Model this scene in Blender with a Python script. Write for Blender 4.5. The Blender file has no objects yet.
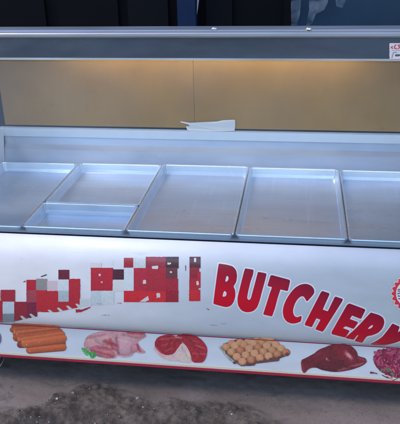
import bpy, bmesh, math, random
import numpy as np
from mathutils import Vector, Matrix, noise as mnoise

random.seed(7)
rng = np.random.default_rng(5)
S = bpy.context.scene
C = S.collection
R = math.radians
Z0 = 0.60                                   # height of the tray rims above the ground

# ------------------------------------------------------------------ camera
CAM = np.array([0.88473, -1.8961, 0.90972 + Z0])
YAW, PITCH, ROLL, FPX = -0.15211, 0.41131, -0.02613, 675.0
_f = np.array([math.sin(YAW) * math.cos(PITCH), math.cos(YAW) * math.cos(PITCH), -math.sin(PITCH)])
_r = np.array([math.cos(YAW), -math.sin(YAW), 0.0])
_u = np.cross(_r, _f)
_c, _s = math.cos(ROLL), math.sin(ROLL)
RT, UP, FW = _c * _r + _s * _u, -_s * _r + _c * _u, _f
cam = bpy.data.cameras.new('camera')
cam.sensor_fit = 'HORIZONTAL'
cam.sensor_width = 36.0
cam.lens = 36.0 * FPX / 400.0
cam.clip_start, cam.clip_end = 0.05, 500.0
co = bpy.data.objects.new('camera', cam)
C.objects.link(co)
M = Matrix.Identity(4)
for i in range(3):
    M[i][0], M[i][1], M[i][2], M[i][3] = RT[i], UP[i], -FW[i], CAM[i]
co.matrix_world = M
S.camera = co

# ------------------------------------------------------------------ world and sun
SUN_EL, SUN_AZ = 50.0, 258.0                # soft daylight from the front left
w = bpy.data.worlds.new('World')
S.world = w
w.use_nodes = True
nt = w.node_tree
bg = nt.nodes['Background']
sky = nt.nodes.new('ShaderNodeTexSky')
sky.sky_type = 'NISHITA'
sky.sun_disc = False
sky.sun_elevation = R(SUN_EL)
sky.sun_rotation = R(SUN_AZ)
sky.dust_density = 0.3
sky.ozone_density = 0.8
nt.links.new(sky.outputs[0], bg.inputs[0])
bg.inputs[1].default_value = 0.15
sl = bpy.data.lights.new('sun', 'SUN')
sl.energy = 0.9
sl.angle = R(25)
sl.color = (1.0, 0.87, 0.78)
so = bpy.data.objects.new('sun', sl)
C.objects.link(so)
so.rotation_euler = (R(90 - SUN_EL), 0, R(180 - SUN_AZ))
so.location = (0, -3, 6)
S.view_settings.view_transform = 'Standard'
S.view_settings.look = 'None'
S.view_settings.exposure = 1.34
S.view_settings.gamma = 1.0
S.cycles.max_bounces = 10
S.cycles.transparent_max_bounces = 12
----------
• _Stated problem_
Check each line of the data above for the word "scene" and say how many lines have it. Give the number alone.

• _Reply to the exercise_
2